Similarities to Aldrich movies
Has anyone else noted the parallels between Ted Post's 70's warped classic and some of Robert Aldrich's films of the 60s dealing with the misfortunes of celebrity?
Firstly, many of you will find the score familiar: Gerald Fried also wrote the scores for Aldrich's 'The Killing of Sister George' (all tom-toms, gothic cellos and baroche violins); as well as 'Whatever Happened to Aunt Alice' (1969), which Aldrich produced. His motif included classic strings (a la Bernard Herman) with electronic keyboard/yamaha, and native American drums, giving a bizarre but effective clash of gothic, ethnic and psychedelic.

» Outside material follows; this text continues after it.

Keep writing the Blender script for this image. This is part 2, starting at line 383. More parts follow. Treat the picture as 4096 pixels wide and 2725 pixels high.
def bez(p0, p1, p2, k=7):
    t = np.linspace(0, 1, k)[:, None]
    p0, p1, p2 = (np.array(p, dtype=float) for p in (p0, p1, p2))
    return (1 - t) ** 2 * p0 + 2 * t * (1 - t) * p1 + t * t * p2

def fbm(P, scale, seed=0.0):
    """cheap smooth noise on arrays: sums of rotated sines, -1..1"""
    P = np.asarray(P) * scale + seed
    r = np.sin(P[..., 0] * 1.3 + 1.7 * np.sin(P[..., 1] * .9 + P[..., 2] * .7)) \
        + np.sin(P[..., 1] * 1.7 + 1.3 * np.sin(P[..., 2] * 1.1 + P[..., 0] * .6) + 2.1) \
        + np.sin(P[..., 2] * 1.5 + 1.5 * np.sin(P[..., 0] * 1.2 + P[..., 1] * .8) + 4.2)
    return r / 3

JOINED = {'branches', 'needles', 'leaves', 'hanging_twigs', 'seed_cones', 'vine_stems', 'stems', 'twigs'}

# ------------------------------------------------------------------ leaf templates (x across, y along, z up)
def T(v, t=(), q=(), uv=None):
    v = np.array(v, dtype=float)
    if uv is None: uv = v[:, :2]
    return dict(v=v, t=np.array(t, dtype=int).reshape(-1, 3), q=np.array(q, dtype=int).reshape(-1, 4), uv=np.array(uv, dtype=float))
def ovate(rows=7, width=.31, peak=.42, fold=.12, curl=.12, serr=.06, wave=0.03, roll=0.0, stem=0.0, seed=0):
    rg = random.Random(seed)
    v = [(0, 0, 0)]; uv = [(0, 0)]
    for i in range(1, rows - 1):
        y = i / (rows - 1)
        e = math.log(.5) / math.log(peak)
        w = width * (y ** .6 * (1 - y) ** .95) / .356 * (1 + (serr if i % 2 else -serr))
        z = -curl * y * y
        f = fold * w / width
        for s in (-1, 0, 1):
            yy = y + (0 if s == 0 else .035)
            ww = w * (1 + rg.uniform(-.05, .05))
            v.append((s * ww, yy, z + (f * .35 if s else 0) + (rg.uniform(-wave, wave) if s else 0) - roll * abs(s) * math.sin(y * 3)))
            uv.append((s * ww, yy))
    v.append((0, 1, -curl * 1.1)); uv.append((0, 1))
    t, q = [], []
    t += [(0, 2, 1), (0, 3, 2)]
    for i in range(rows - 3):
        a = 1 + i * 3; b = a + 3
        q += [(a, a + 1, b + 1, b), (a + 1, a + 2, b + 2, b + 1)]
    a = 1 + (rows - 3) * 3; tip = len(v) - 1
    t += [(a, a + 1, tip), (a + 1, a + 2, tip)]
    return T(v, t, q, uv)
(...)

Secondly, the title alone recalls 'Whatever Happened to Baby Jane?' (not to mention, Bette Davis' 1965 psycho thriller,'The Nanny', with its clearly being set within a disfunctional family). When Alex Cox introduced this film on BBC2 in 1993, he automatically drew upon similarities within the scripts of both films, with their emphasis upon the bizarre, even comparing Ruth Roman's acting style to that of Baby Jane costar Joan Crawford. (I think she owes more to Rosalind Russell and Shelley Winters, personally).
When Psycho was released, it brought the nuclear family into the horror film, and is thus seen as a transitional film (at the same time, Powell's Peeping Tom dealt with similar issuess). FOllowing suit were millions of carbon copies, and imitations. Baby Jane was much influenced by both Sunset Boulevard and Psycho.
The families depicted in The Baby are all preditary, ambivolent, and warped (I suspect that the filmmaker is making some misogynistic, gynaephobic comments about how female dominated societies are supposedly castrating). Like the Hudson sisters, both families: (the Gentrys and the Wadsworths) become antagonistic of one another, eventually fight to the death, until shock endings reveal a twist in the tale: Blanche caused her own disablement, thus forcing JAne to be her carer. In The Baby, Ann Gentry's architect husband has been injured, and has regressed to a child-like state. By killing the Wadsworths, she's free to adopt Baby as a playmate for her 'baby husband'.
Can anyone else spot any other parallels?